◆ Given records
_____

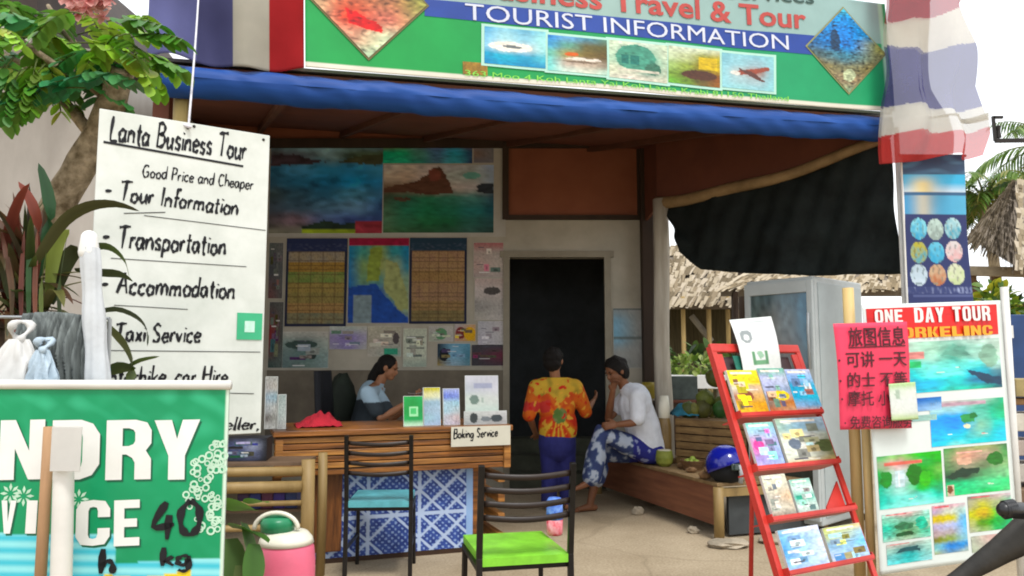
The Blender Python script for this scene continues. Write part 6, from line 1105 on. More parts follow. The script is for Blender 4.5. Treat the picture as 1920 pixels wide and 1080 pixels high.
# ---------------------------------------------------------------- thatched huts, palms and clutter beyond the shop
TH = vmat('thatch', .95, .05, bump=.6)
rndT = random.Random(31)
def thatch(mb, A, B, C, D, rows=16, per=60, cols=('a2957f', '867862', 'ada08c', '6e624f')):
    """A-B the ridge, D-C the eave; overlapping straw strips over a solid slope"""
    A, B, C, D = map(Vector, (A, B, C, D)); nrm = ((B - A).cross(D - A)).normalized()
    if nrm.z < 0: nrm = -nrm
    mb.ink('80766a'); mb.prism([A, B, C, D], -nrm * .12)
    for r in range(rows):
        v = (r + .3) / rows
        for k in range(per):
            u = rndT.random(); p = A.lerp(B, u).lerp(D.lerp(C, u), v); dn = (D.lerp(C, u) - A.lerp(B, u)); L = dn.length / rows * rndT.uniform(1.3, 2.1); dn.normalize(); s_ = dn.cross(nrm) * rndT.uniform(.02, .05)
            q = p + nrm * rndT.uniform(.01, .05); e = p + dn * L + nrm * rndT.uniform(.0, .04) + s_ * rndT.uniform(-1, 1); c = hx(rndT.choice(cols))
            mb.add([q - s_, q + s_, e + s_ * .5, e - s_ * .5], [(0, 1, 2, 3)], [c] * 4)
# hut seen below the shade cloth
h1 = thing('thatched_hut', 'thatched bamboo hut seen under the black shade cloth', 'hut', (3.2, 13.2, 0))
hd = 12.2
eL = P(1225, 572, hd); eR = P(1412, 530, hd); rL = P(1225, 470, hd + 2.2); rR = P(1500, 450, hd + 2.2); eR.z = eL.z = (eL.z + P(1330, 562, hd).z) / 2
m = MB(); thatch(m, rL - Vector((1.2, 0, 0)), rR, eR, eL - Vector((1.0, 0, 0)), 14, 90); m.build('roof', TH, h1)
m = MB(); m.box(((eL.x + eR.x) / 2 - .3, hd + .7, (eL.z + .35) / 2), (eR.x - eL.x + .9, .08, eL.z + .3)); m.build('wall', mat('bamboo_wall', '6a6144', .85, .35, 12, .3, stretch=(9, 9, .25), col2='3f3826'), h1)
for px_, rr in ((1282, .045), (1330, .05), (1366, .045), (1385, .05)):
    q = P(px_, 640, hd + .1); m = MB(); m.tube([(q.x, q.y, 0), (q.x, q.y, eL.z + .1)], rr * .8, 8); m.build('post', mat('pale_bamboo_pole', 'c4a86e', .55, .2, 6, .1, stretch=(1, 1, .2)), h1)
q0 = P(1296, 592, hd + .3); q1 = P(1334, 640, hd + .3); m = MB(); m.tube([q0, q1], .05, 8); m.build('brace', mat('grey_pole', 'a09a8c', .7, .2, 8), h1)
# long pale eave strip of the next roof
h2 = thing('thatched_shelter', 'low thatched shelter roof behind the white fridge', 'shelter', (5.5, 11.0, 0))
a, b, c, d = P(1440, 500, 12.0), P(1760, 498, 12.0), P(1760, 540, 10.6), P(1352, 545, 10.6); d.z = c.z
m = MB(); thatch(m, a + Vector((0, 0, .05)), b + Vector((0, 0, .05)), c, d, 8, 90, ('ab9d86', '918168', 'b5a892', '7d6f58')); m.build('roof', TH, h2)
for q in (d + Vector((.2, .05, 0)), c - Vector((.2, -.05, 0)), P(1392, 600, 11.9)):
    m = MB(); m.tube([(q.x, q.y, 0), (q.x, q.y, c.z - .02 if q.y < 11 else a.z)], .05, 8); m.build('post', mat('dark_timber', '3c2c1f'), h2)
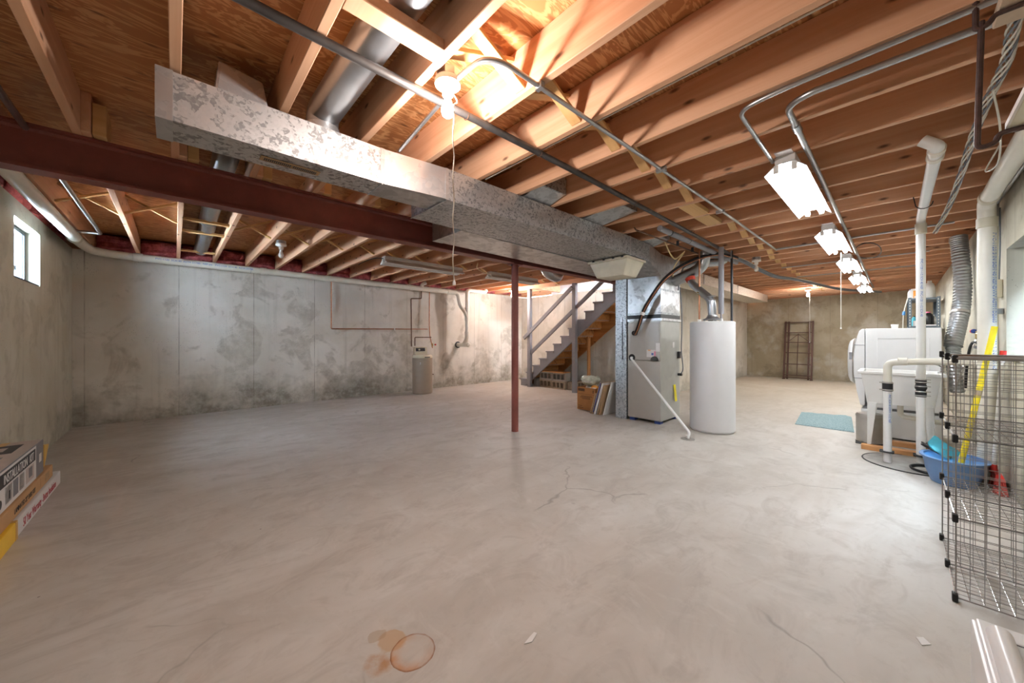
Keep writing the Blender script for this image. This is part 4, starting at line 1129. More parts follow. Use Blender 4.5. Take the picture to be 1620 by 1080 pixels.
MB().box(3.90, 4.02, 6.878, 6.892, 0.779, 0.797).build('badge', 'box_dark', sf)
for z in (0.64, 0.665):
    MB().box(3.812, 3.824, 6.924, 6.936, z, z + 0.014).build('sticker', 'box_white', sf)
MB().tube([(SX + 0.15, SY - 0.06, 0.40), (SX + 0.22, SY - 0.1, 0.40)], 0.012, 8).build('overflow_fitting', 'copper_dark', sf)
MB().tube(spline([(SX + 0.15, SY + 0.05, 0.15), (SX + 0.2, SY + 0.1, 0.08), (SX + 0.2, SY + 0.16, 0.012), (SX + 0.3, SY + 0.2, 0.012)], 4), 0.012, 8).build('hose', 'black_plastic', sf)
# pink insulation batts in the rim
def batt(w_, h_, d_, seed):
    rnd = random.Random(seed)
    nx, nz = 9, 6
    m = MB()
    vs = []
    for j in range(nz + 1):
        for i in range(nx + 1):
            u, v = i / nx, j / nz
            edge = min(1.0, 4 * min(u, 1 - u) + 0.25) * min(1.0, 4 * min(v, 1 - v) + 0.25)
            b = 0.06 * edge + 0.05 * rnd.random() * edge + 0.02 * sin(9 * v + seed)
            vs.append((u * w_, -b, v * h_))
    fs = []
    for j in range(nz):
        for i in range(nx):
            a = j * (nx + 1) + i
            fs.append((a, a + 1, a + nx + 2, a + nx + 1))
    n0 = len(vs)
    vs += [(0, d_, 0), (w_, d_, 0), (w_, d_, h_), (0, d_, h_)]
    fs += [(n0, n0 + 3, n0 + 2, n0 + 1), tuple(range(nx, -1, -1)) + (n0, n0 + 1), tuple(range(nz * (nx + 1), nz * (nx + 1) + nx + 1)) + (n0 + 2, n0 + 3),
           tuple(j * (nx + 1) for j in range(nz + 1)) + (n0 + 3, n0), tuple(j * (nx + 1) + nx for j in range(nz, -1, -1)) + (n0 + 1, n0 + 2)]
    m.add(vs, fs)
    return m
BW = SP - JW - 0.006
protos = []
cnt = 0
for k in range(-1, 16):
    x = 0.063 + SP * (k - 1) + 0.003
    if x > 6.1: break
    lab = 'pink insulation batt above the back wall, %s joist bay from the left wall' % ORD[cnt]
    if len(protos) < 3:
        o = batt(BW, 0.225, 0.12, len(protos) + 1).build('insulation_batt', 'pink_wool', smooth=True)
        protos.append(o)
    else:
        o = protos[cnt % 3].copy(); C.objects.link(o)
    o.location = (x, YB - 0.06, ZJ + 0.003)
    tag(o, lab, 'insulation', 'pink batts above the back wall')
    cnt += 1
for k in range(5):
    o = protos[k % 3].copy(); C.objects.link(o)
    o.scale = (1.9, 0.6, 0.95)
    o.rotation_euler = (0, 0, -pi / 2 + pi)
    o.location = (XL - 0.02 - 0.03, 3.62 + 0.75 * k, ZJ + 0.003)
    tag(o, 'pink insulation batt above the left wall, %s counting from the beam' % ORD[k], 'insulation', 'pink batts above the left wall')
for k, (x, wd) in enumerate(((6.50, 0.30), (6.86, 0.36))):
    o = protos[k].copy(); C.objects.link(o)
    o.scale = (wd / BW, 1, 0.9)
    o.location = (x, YB - 0.2, ZJ + 0.003)
    tag(o, 'pink insulation batt above the foot of the stairs, %s of two' % ('left', 'right')[k], 'insulation', 'pink batts above the stairs')
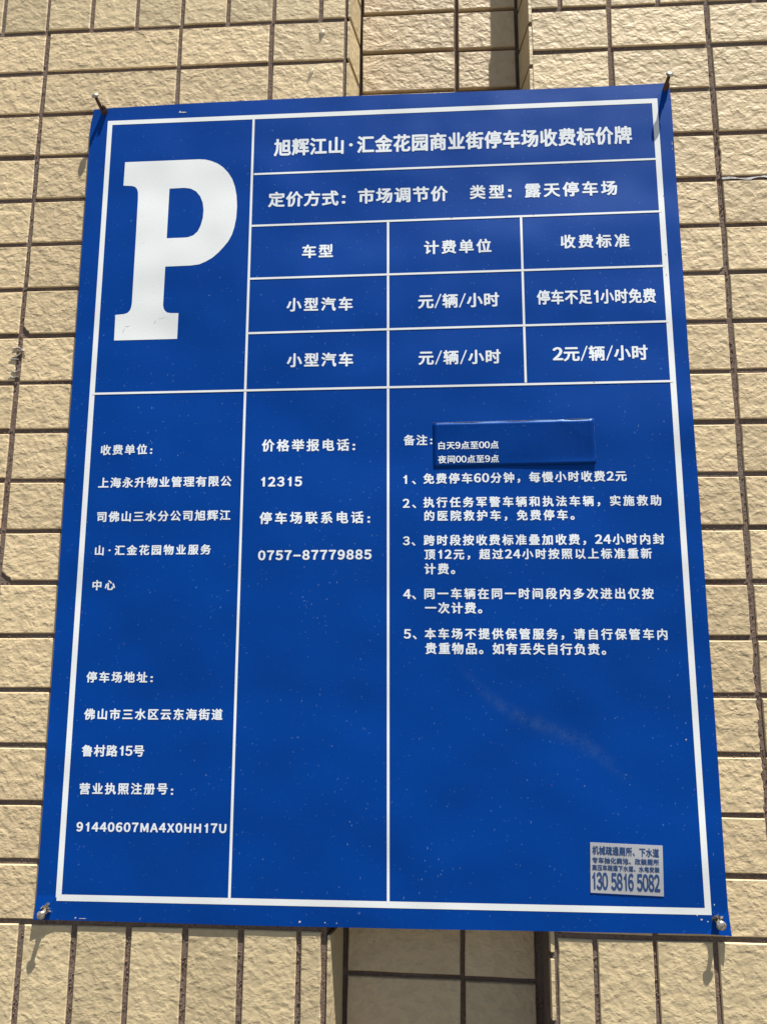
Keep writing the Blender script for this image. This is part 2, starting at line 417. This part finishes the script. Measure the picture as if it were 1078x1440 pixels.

_____

◆ Problem statement
Find how many lines of the listing include the string "image" and give that number, nothing else.

◆ Answer for this exercise
2